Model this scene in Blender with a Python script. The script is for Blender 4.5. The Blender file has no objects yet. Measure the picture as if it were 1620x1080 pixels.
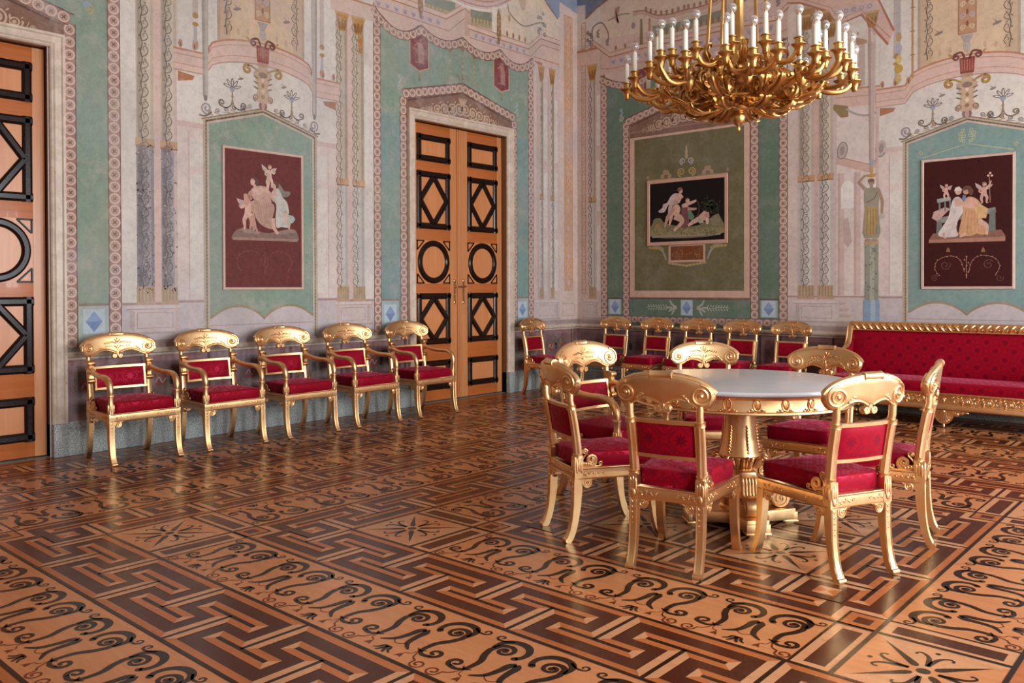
# A palace reception room with frescoed walls, gilded chairs round a marble table,
# an inlaid parquet floor and a gilt chandelier.
import bpy, bmesh, math, random
from math import pi, sin, cos, sqrt, atan2, radians
from mathutils import Vector, Matrix

random.seed(7)
SC = bpy.context.scene
COL = SC.collection

# ------------------------------------------------------------------ room data
XL, YB = -7.25, 9.57          # left wall plane, back wall plane
XR, YF = 2.75, -0.60          # window wall plane, wall behind the camera
ZC = 5.75                     # ceiling
FCX, FCY = -2.22, 4.50        # centre of the floor pattern


def lin(c):
    """sRGB 0-255 triple or hex string -> linear rgb"""
    if isinstance(c, str):
        c = c.lstrip('#')
        c = tuple(int(c[i:i + 2], 16) for i in (0, 2, 4))
    out = []
    for x in c[:3]:
        x = x / 255.0
        out.append(x / 12.92 if x <= 0.04045 else ((x + 0.055) / 1.055) ** 2.4)
    return tuple(out)


# ------------------------------------------------------------------ properties
def tag(o, label=None, cat=None, group=None, kind=None):
    if label: o['label'] = label
    if cat: o['category'] = cat
    if group: o['group'] = group
    if kind: o['kind'] = kind
    return o


def empty(name, loc=(0, 0, 0), rz=0.0, parent=None):
    o = bpy.data.objects.new(name, None)
    COL.objects.link(o)
    o.location = loc
    o.rotation_euler = (0, 0, rz)
    o.empty_display_size = 0.1
    if parent: o.parent = parent
    return o


def copy_tree(o, parent=None):
    c = o.copy()
    COL.objects.link(c)
    c.parent = parent
    for ch in list(o.children):
        copy_tree(ch, c)
    return c


# ------------------------------------------------------------------ mesh builder
class MB:
    def __init__(s):
        s.v = []
        s.f = []

    def add(s, verts, faces):
        b = len(s.v)
        s.v.extend([tuple(p) for p in verts])
        s.f.extend([tuple(i + b for i in f) for f in faces])

    def box(s, x0, x1, y0, y1, z0, z1):
        s.add([(x0, y0, z0), (x1, y0, z0), (x1, y1, z0), (x0, y1, z0),
               (x0, y0, z1), (x1, y0, z1), (x1, y1, z1), (x0, y1, z1)],
              [(0, 3, 2, 1), (4, 5, 6, 7), (0, 1, 5, 4), (1, 2, 6, 5), (2, 3, 7, 6), (3, 0, 4, 7)])

    def tube(s, pts, rad, n=8, caps=True, up=None, sx=1.0, sy=1.0, sec=None):
        """swept round section; rad scalar or list; sx, sy squash; sec(angle)->multiplier"""
        P = [Vector(p) for p in pts]
        m = len(P)
        if not hasattr(rad, '__len__'): rad = [rad] * m
        T = []
        for i in range(m):
            a = P[max(0, i - 1)]
            b = P[min(m - 1, i + 1)]
            t = (b - a)
            T.append(t.normalized() if t.length > 1e-9 else Vector((0, 0, 1)))
        ref = Vector(up) if up else (Vector((0, 0, 1)) if abs(T[0].z) < 0.9 else Vector((1, 0, 0)))
        N = (ref - T[0] * ref.dot(T[0])).normalized()
        V = []
        for i in range(m):
            if i:
                N = N - T[i] * N.dot(T[i])
                N = N.normalized() if N.length > 1e-9 else Vector((1, 0, 0))
            B = T[i].cross(N)
            for k in range(n):
                a = 2 * pi * k / n
                q = sec(a) if sec else 1.0
                V.append(P[i] + N * (cos(a) * rad[i] * sx * q) + B * (sin(a) * rad[i] * sy * q))
        F = []
        for i in range(m - 1):
            for k in range(n):
                F.append((i * n + k, i * n + (k + 1) % n, (i + 1) * n + (k + 1) % n, (i + 1) * n + k))
        if caps:
            F.append(tuple(reversed(range(n))))
            F.append(tuple(range((m - 1) * n, m * n)))
        s.add(V, F)

    def lathe(s, prof, n=24, c=(0, 0, 0), sec=None, axis='z', a0=0.0):
        """prof: list of (r, h); sec(angle, i)->radius multiplier"""
        V = []
        for i, (r, h) in enumerate(prof):
            for k in range(n):
                a = a0 + 2 * pi * k / n
                q = r * (sec(a, i) if sec else 1.0)
                x, y, z = q * cos(a), q * sin(a), h
                if axis == 'y': x, y, z = x, z, y
                if axis == 'x': x, y, z = z, x, y
                V.append((c[0] + x, c[1] + y, c[2] + z))
        F = []
        m = len(prof)
        for i in range(m - 1):
            for k in range(n):
                F.append((i * n + k, i * n + (k + 1) % n, (i + 1) * n + (k + 1) % n, (i + 1) * n + k))
        F.append(tuple(reversed(range(n))))
        F.append(tuple(range((m - 1) * n, m * n)))
        s.add(V, F)

    def ell(s, c, r, nu=10, nv=6, rot=None):
        V = []
        F = []
        for j in range(nv + 1):
            th = pi * j / nv
            for k in range(nu):
                a = 2 * pi * k / nu
                p = Vector((r[0] * sin(th) * cos(a), r[1] * sin(th) * sin(a), r[2] * cos(th)))
                if rot: p = rot @ p
                V.append((c[0] + p.x, c[1] + p.y, c[2] + p.z))
        for j in range(nv):
            for k in range(nu):
                F.append((j * nu + k, (j + 1) * nu + k, (j + 1) * nu + (k + 1) % nu, j * nu + (k + 1) % nu))
        s.add(V, F)

    def prism(s, poly, fn, t0, t1):
        """poly 2-D outline extruded between depths t0 and t1 through fn(a, b, t) -> xyz"""
        n = len(poly)
        V = [fn(a, b, t0) for a, b in poly] + [fn(a, b, t1) for a, b in poly]
        F = [tuple(reversed(range(n))), tuple(range(n, 2 * n))]
        for i in range(n):
            j = (i + 1) % n
            F.append((i, j, n + j, n + i))
        s.add(V, F)

    def grid(s, rows, close_u=False):
        """rows of equal-length point lists"""
        m, n = len(rows), len(rows[0])
        V = [p for r in rows for p in r]
        F = []
        for i in range(m - 1):
            for k in range(n - (0 if close_u else 1)):
                k2 = (k + 1) % n
                F.append((i * n + k, i * n + k2, (i + 1) * n + k2, (i + 1) * n + k))
        s.add(V, F)

    def xform(s, M, start=0):
        for i in range(start, len(s.v)):
            s.v[i] = tuple(M @ Vector(s.v[i]))

    def build(s, name, mat, parent=None, bevel=0.0, angle=40, uv=False, seg=2, weld=True, smooth=True, loc=None):
        me = bpy.data.meshes.new(name)
        me.from_pydata(s.v, [], s.f)
        bm = bmesh.new()
        bm.from_mesh(me)
        if weld:
            bmesh.ops.remove_doubles(bm, verts=bm.verts, dist=1e-5)
        bmesh.ops.recalc_face_normals(bm, faces=bm.faces)
        if bevel > 0:
            ed = [e for e in bm.edges if len(e.link_faces) == 2 and e.calc_face_angle(0) > radians(35)]
            try:
                bmesh.ops.bevel(bm, geom=ed, offset=bevel, segments=seg, affect='EDGES', profile=0.5, clamp_overlap=True)
            except Exception:
                pass
        if uv:
            ly = bm.loops.layers.uv.new('UVMap')
            for f in bm.faces:
                n = f.normal
                ax = max(range(3), key=lambda i: abs(n[i]))
                for l in f.loops:
                    c = l.vert.co
                    l[ly].uv = ((c.y, c.z) if ax == 0 else (c.x, c.z) if ax == 1 else (c.x, c.y))
        bm.to_mesh(me)
        bm.free()
        if smooth:
            me.shade_smooth()
            me.set_sharp_from_angle(angle=radians(angle))
        if mat: me.materials.append(mat)
        o = bpy.data.objects.new(name, me)
        COL.objects.link(o)
        if parent: o.parent = parent
        if loc: o.location = loc
        return o


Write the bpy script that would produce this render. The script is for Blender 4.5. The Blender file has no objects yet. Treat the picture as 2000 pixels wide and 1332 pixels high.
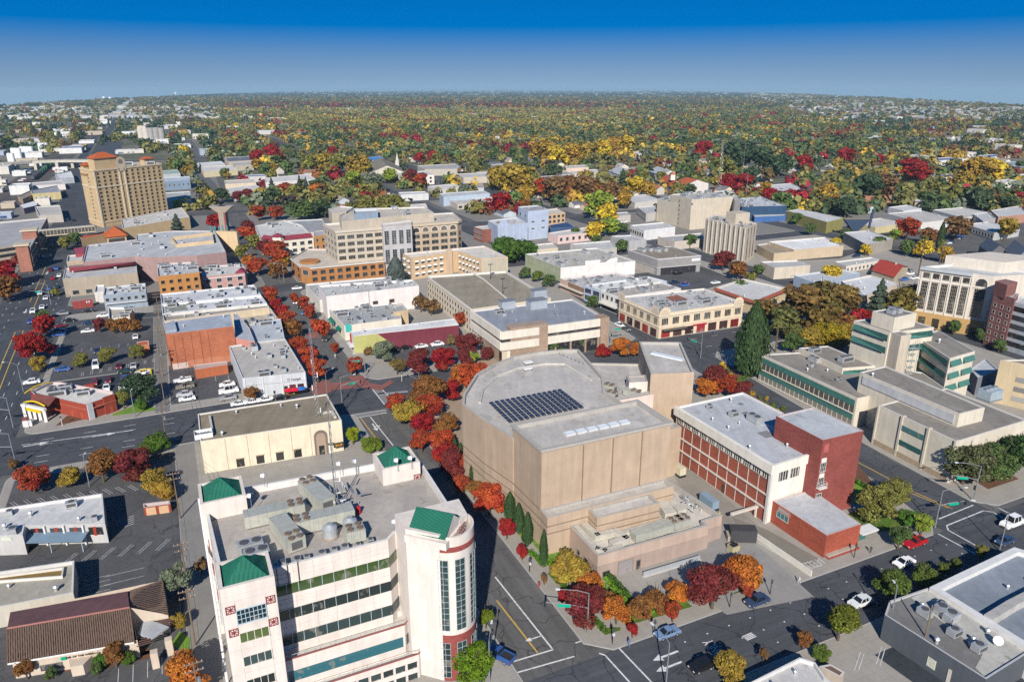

● ● ● ● ● ● ●

_Exercise task_: Reproduce the entries above word for word. Pictures stay out.

_Written answer_:
Model this scene in Blender with a Python script. The script is for Blender 4.5. The Blender file has no objects yet. Measure the picture as if it were 1620x1080 pixels.
# A palace reception room with frescoed walls, gilded chairs round a marble table,
# an inlaid parquet floor and a gilt chandelier.
import bpy, bmesh, math, random
from math import pi, sin, cos, sqrt, atan2, radians
from mathutils import Vector, Matrix

random.seed(7)
SC = bpy.context.scene
COL = SC.collection

# ------------------------------------------------------------------ room data
XL, YB = -7.25, 9.57          # left wall plane, back wall plane
XR, YF = 2.75, -0.60          # window wall plane, wall behind the camera
ZC = 5.75                     # ceiling
FCX, FCY = -2.22, 4.50        # centre of the floor pattern


def lin(c):
    """sRGB 0-255 triple or hex string -> linear rgb"""
    if isinstance(c, str):
        c = c.lstrip('#')
        c = tuple(int(c[i:i + 2], 16) for i in (0, 2, 4))
    out = []
    for x in c[:3]:
        x = x / 255.0
        out.append(x / 12.92 if x <= 0.04045 else ((x + 0.055) / 1.055) ** 2.4)
    return tuple(out)


# ------------------------------------------------------------------ properties
def tag(o, label=None, cat=None, group=None, kind=None):
    if label: o['label'] = label
    if cat: o['category'] = cat
    if group: o['group'] = group
    if kind: o['kind'] = kind
    return o


def empty(name, loc=(0, 0, 0), rz=0.0, parent=None):
    o = bpy.data.objects.new(name, None)
    COL.objects.link(o)
    o.location = loc
    o.rotation_euler = (0, 0, rz)
    o.empty_display_size = 0.1
    if parent: o.parent = parent
    return o


def copy_tree(o, parent=None):
    c = o.copy()
    COL.objects.link(c)
    c.parent = parent
    for ch in list(o.children):
        copy_tree(ch, c)
    return c


# ------------------------------------------------------------------ mesh builder
class MB:
    def __init__(s):
        s.v = []
        s.f = []

    def add(s, verts, faces):
        b = len(s.v)
        s.v.extend([tuple(p) for p in verts])
        s.f.extend([tuple(i + b for i in f) for f in faces])

    def box(s, x0, x1, y0, y1, z0, z1):
        s.add([(x0, y0, z0), (x1, y0, z0), (x1, y1, z0), (x0, y1, z0),
               (x0, y0, z1), (x1, y0, z1), (x1, y1, z1), (x0, y1, z1)],
              [(0, 3, 2, 1), (4, 5, 6, 7), (0, 1, 5, 4), (1, 2, 6, 5), (2, 3, 7, 6), (3, 0, 4, 7)])

    def tube(s, pts, rad, n=8, caps=True, up=None, sx=1.0, sy=1.0, sec=None):
        """swept round section; rad scalar or list; sx, sy squash; sec(angle)->multiplier"""
        P = [Vector(p) for p in pts]
        m = len(P)
        if not hasattr(rad, '__len__'): rad = [rad] * m
        T = []
        for i in range(m):
            a = P[max(0, i - 1)]
            b = P[min(m - 1, i + 1)]
            t = (b - a)
            T.append(t.normalized() if t.length > 1e-9 else Vector((0, 0, 1)))
        ref = Vector(up) if up else (Vector((0, 0, 1)) if abs(T[0].z) < 0.9 else Vector((1, 0, 0)))
        N = (ref - T[0] * ref.dot(T[0])).normalized()
        V = []
        for i in range(m):
            if i:
                N = N - T[i] * N.dot(T[i])
                N = N.normalized() if N.length > 1e-9 else Vector((1, 0, 0))
            B = T[i].cross(N)
            for k in range(n):
                a = 2 * pi * k / n
                q = sec(a) if sec else 1.0
                V.append(P[i] + N * (cos(a) * rad[i] * sx * q) + B * (sin(a) * rad[i] * sy * q))
        F = []
        for i in range(m - 1):
            for k in range(n):
                F.append((i * n + k, i * n + (k + 1) % n, (i + 1) * n + (k + 1) % n, (i + 1) * n + k))
        if caps:
            F.append(tuple(reversed(range(n))))
            F.append(tuple(range((m - 1) * n, m * n)))
        s.add(V, F)

    def lathe(s, prof, n=24, c=(0, 0, 0), sec=None, axis='z', a0=0.0):
        """prof: list of (r, h); sec(angle, i)->radius multiplier"""
        V = []
        for i, (r, h) in enumerate(prof):
            for k in range(n):
                a = a0 + 2 * pi * k / n
                q = r * (sec(a, i) if sec else 1.0)
                x, y, z = q * cos(a), q * sin(a), h
                if axis == 'y': x, y, z = x, z, y
                if axis == 'x': x, y, z = z, x, y
                V.append((c[0] + x, c[1] + y, c[2] + z))
        F = []
        m = len(prof)
        for i in range(m - 1):
            for k in range(n):
                F.append((i * n + k, i * n + (k + 1) % n, (i + 1) * n + (k + 1) % n, (i + 1) * n + k))
        F.append(tuple(reversed(range(n))))
        F.append(tuple(range((m - 1) * n, m * n)))
        s.add(V, F)

    def ell(s, c, r, nu=10, nv=6, rot=None):
        V = []
        F = []
        for j in range(nv + 1):
            th = pi * j / nv
            for k in range(nu):
                a = 2 * pi * k / nu
                p = Vector((r[0] * sin(th) * cos(a), r[1] * sin(th) * sin(a), r[2] * cos(th)))
                if rot: p = rot @ p
                V.append((c[0] + p.x, c[1] + p.y, c[2] + p.z))
        for j in range(nv):
            for k in range(nu):
                F.append((j * nu + k, (j + 1) * nu + k, (j + 1) * nu + (k + 1) % nu, j * nu + (k + 1) % nu))
        s.add(V, F)

    def prism(s, poly, fn, t0, t1):
        """poly 2-D outline extruded between depths t0 and t1 through fn(a, b, t) -> xyz"""
        n = len(poly)
        V = [fn(a, b, t0) for a, b in poly] + [fn(a, b, t1) for a, b in poly]
        F = [tuple(reversed(range(n))), tuple(range(n, 2 * n))]
        for i in range(n):
            j = (i + 1) % n
            F.append((i, j, n + j, n + i))
        s.add(V, F)

    def grid(s, rows, close_u=False):
        """rows of equal-length point lists"""
        m, n = len(rows), len(rows[0])
        V = [p for r in rows for p in r]
        F = []
        for i in range(m - 1):
            for k in range(n - (0 if close_u else 1)):
                k2 = (k + 1) % n
                F.append((i * n + k, i * n + k2, (i + 1) * n + k2, (i + 1) * n + k))
        s.add(V, F)

    def xform(s, M, start=0):
        for i in range(start, len(s.v)):
            s.v[i] = tuple(M @ Vector(s.v[i]))

    def build(s, name, mat, parent=None, bevel=0.0, angle=40, uv=False, seg=2, weld=True, smooth=True, loc=None):
        me = bpy.data.meshes.new(name)
        me.from_pydata(s.v, [], s.f)
        bm = bmesh.new()
        bm.from_mesh(me)
        if weld:
            bmesh.ops.remove_doubles(bm, verts=bm.verts, dist=1e-5)
        bmesh.ops.recalc_face_normals(bm, faces=bm.faces)
        if bevel > 0:
            ed = [e for e in bm.edges if len(e.link_faces) == 2 and e.calc_face_angle(0) > radians(35)]
            try:
                bmesh.ops.bevel(bm, geom=ed, offset=bevel, segments=seg, affect='EDGES', profile=0.5, clamp_overlap=True)
            except Exception:
                pass
        if uv:
            ly = bm.loops.layers.uv.new('UVMap')
            for f in bm.faces:
                n = f.normal
                ax = max(range(3), key=lambda i: abs(n[i]))
                for l in f.loops:
                    c = l.vert.co
                    l[ly].uv = ((c.y, c.z) if ax == 0 else (c.x, c.z) if ax == 1 else (c.x, c.y))
        bm.to_mesh(me)
        bm.free()
        if smooth:
            me.shade_smooth()
            me.set_sharp_from_angle(angle=radians(angle))
        if mat: me.materials.append(mat)
        o = bpy.data.objects.new(name, me)
        COL.objects.link(o)
        if parent: o.parent = parent
        if loc: o.location = loc
        return o


Write the bpy script that would produce this render. The script is for Blender 4.5. The Blender file has no objects yet. Treat the picture as 2000 pixels wide and 1332 pixels high.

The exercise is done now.